» **Exercise aim**:
Starting at the line with "near = sstep(-1.6, -.9, su)" and stopping at the line with "tone = np.clip(tone, .02, .98)", repeat each line exactly. Include both and omit the rest.

-- start Task inputs --

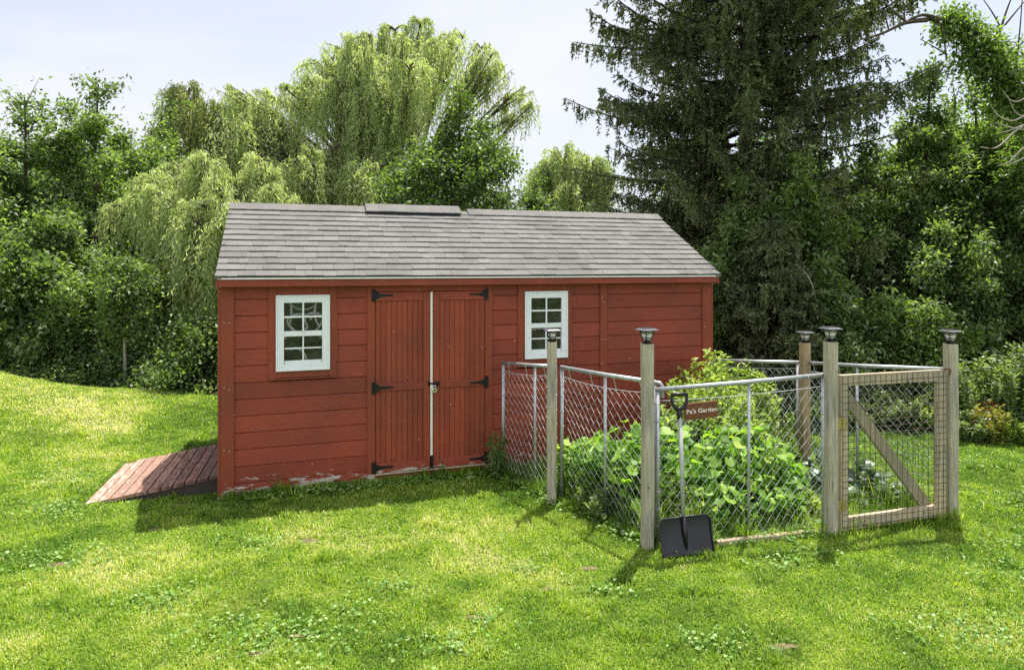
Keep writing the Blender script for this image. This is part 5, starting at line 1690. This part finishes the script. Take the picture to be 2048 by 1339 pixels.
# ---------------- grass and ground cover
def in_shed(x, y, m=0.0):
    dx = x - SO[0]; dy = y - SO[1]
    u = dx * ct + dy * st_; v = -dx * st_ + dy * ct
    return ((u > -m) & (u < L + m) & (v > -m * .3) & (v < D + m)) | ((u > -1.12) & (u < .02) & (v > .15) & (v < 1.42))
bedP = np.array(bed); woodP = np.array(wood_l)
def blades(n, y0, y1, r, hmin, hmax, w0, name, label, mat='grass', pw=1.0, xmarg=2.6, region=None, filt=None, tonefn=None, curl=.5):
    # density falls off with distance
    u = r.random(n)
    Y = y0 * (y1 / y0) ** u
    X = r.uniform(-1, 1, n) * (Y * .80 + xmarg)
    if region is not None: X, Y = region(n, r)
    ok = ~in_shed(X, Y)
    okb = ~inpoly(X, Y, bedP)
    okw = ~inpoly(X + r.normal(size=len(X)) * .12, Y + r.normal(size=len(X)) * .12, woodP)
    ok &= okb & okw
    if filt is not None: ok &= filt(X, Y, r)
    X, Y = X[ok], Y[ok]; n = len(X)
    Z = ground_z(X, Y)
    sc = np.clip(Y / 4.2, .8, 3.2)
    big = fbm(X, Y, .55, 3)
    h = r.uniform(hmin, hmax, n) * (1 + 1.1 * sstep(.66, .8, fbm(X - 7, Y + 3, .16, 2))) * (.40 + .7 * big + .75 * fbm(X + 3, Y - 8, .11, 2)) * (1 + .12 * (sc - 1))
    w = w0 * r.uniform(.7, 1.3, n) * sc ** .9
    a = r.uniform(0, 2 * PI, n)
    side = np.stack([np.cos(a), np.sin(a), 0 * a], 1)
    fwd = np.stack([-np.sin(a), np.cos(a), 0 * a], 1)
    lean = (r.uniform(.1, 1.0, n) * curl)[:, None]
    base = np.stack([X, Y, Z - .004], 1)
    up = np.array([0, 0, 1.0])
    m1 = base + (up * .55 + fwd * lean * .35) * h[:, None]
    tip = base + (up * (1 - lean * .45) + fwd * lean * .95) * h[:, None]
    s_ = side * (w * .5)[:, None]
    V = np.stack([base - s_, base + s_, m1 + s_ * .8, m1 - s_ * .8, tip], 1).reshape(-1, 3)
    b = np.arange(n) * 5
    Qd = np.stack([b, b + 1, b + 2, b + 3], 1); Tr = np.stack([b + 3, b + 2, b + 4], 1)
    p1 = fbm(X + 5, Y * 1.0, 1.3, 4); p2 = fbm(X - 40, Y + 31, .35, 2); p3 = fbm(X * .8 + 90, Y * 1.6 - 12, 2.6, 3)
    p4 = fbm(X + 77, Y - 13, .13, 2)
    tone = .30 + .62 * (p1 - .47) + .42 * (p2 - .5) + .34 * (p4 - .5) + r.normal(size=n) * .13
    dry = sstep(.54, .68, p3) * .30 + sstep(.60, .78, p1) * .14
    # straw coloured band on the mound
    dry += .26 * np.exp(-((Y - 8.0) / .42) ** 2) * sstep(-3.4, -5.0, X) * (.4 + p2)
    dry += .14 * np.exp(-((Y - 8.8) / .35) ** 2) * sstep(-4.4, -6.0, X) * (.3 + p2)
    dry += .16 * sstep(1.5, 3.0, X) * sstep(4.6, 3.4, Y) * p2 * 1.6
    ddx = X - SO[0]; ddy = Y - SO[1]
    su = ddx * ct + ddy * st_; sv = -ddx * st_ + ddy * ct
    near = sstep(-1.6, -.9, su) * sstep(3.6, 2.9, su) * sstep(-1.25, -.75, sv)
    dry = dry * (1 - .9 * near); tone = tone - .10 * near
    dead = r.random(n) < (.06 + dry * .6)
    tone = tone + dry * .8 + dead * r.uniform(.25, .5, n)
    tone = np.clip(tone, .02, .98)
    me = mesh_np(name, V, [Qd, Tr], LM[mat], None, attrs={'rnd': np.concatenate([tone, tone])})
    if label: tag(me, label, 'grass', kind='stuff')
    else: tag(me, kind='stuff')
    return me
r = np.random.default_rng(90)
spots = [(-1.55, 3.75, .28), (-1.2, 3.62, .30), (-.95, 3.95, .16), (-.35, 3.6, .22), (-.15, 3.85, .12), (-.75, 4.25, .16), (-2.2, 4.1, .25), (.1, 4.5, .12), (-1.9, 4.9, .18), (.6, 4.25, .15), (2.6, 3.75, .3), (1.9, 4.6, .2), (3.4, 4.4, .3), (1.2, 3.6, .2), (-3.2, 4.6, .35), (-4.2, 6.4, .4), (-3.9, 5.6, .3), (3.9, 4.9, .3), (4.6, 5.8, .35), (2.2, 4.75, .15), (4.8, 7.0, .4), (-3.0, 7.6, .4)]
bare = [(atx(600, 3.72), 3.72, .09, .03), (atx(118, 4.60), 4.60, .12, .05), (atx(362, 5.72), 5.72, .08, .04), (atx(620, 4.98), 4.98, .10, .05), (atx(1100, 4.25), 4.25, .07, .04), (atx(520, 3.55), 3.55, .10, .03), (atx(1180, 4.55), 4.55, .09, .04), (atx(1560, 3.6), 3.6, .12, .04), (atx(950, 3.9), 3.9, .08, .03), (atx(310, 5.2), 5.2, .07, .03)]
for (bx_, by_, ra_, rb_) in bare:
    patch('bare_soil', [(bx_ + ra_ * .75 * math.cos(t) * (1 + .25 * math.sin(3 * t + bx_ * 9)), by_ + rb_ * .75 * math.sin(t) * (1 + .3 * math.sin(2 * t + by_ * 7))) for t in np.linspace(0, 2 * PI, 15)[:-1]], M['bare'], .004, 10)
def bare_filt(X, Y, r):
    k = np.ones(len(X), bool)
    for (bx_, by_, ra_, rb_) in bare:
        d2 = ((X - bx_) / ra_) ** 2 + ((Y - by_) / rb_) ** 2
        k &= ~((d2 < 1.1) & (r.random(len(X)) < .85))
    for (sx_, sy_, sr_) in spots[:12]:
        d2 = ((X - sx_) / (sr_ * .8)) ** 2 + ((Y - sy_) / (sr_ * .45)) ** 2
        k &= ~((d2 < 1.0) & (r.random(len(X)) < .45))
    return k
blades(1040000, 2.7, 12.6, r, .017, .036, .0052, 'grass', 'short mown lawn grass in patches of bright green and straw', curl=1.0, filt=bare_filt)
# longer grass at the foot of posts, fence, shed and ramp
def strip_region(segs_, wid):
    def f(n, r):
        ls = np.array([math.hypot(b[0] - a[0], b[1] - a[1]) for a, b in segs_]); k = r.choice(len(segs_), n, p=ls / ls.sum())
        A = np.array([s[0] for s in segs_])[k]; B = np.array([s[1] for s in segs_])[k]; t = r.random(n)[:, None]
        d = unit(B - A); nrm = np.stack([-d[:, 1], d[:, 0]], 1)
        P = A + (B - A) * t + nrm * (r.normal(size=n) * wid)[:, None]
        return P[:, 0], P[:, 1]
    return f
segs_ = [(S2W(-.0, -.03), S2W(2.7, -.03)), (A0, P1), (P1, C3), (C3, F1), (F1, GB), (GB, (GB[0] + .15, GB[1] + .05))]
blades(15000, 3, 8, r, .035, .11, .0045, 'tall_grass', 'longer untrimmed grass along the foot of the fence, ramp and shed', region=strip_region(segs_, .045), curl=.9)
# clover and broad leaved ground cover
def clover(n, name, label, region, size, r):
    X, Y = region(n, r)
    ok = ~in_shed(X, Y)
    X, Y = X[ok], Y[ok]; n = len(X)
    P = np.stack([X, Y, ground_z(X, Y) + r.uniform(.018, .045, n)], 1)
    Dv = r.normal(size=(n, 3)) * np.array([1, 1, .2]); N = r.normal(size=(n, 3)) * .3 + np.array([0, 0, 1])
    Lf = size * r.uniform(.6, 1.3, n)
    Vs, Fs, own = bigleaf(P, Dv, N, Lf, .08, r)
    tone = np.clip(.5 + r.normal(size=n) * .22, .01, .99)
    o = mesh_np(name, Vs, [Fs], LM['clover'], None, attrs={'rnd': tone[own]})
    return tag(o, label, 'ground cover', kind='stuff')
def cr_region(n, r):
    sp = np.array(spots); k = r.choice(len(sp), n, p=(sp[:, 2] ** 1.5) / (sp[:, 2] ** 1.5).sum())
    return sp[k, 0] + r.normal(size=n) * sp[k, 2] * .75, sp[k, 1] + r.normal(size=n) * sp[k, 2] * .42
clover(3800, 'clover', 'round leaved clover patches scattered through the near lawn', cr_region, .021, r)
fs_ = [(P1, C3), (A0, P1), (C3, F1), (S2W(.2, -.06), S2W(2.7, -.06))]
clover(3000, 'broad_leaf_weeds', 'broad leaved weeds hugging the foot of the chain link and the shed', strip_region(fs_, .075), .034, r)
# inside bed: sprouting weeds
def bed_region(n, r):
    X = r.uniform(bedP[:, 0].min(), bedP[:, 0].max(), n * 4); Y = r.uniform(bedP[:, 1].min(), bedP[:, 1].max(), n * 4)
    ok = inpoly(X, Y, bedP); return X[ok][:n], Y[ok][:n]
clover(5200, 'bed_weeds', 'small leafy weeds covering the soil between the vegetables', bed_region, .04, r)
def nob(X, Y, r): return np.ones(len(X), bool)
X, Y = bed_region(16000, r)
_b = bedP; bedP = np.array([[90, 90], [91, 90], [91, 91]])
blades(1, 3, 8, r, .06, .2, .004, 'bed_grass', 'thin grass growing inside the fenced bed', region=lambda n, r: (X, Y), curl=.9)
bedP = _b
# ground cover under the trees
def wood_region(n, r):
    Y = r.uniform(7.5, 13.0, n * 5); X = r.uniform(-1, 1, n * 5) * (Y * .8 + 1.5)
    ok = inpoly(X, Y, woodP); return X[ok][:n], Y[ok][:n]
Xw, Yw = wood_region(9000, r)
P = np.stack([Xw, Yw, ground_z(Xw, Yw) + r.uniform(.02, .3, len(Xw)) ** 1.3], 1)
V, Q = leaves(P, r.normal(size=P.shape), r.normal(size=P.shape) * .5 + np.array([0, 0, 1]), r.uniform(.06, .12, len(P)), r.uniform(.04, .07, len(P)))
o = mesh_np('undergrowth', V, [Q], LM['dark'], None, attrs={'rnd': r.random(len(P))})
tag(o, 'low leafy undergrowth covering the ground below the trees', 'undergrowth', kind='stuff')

-- end Task inputs --
-- start Task inputs --

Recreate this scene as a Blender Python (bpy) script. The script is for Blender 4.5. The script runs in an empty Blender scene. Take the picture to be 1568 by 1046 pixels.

-- end Task inputs --

» **Complete output**:
    near = sstep(-1.6, -.9, su) * sstep(3.6, 2.9, su) * sstep(-1.25, -.75, sv)
    dry = dry * (1 - .9 * near); tone = tone - .10 * near
    dead = r.random(n) < (.06 + dry * .6)
    tone = tone + dry * .8 + dead * r.uniform(.25, .5, n)
    tone = np.clip(tone, .02, .98)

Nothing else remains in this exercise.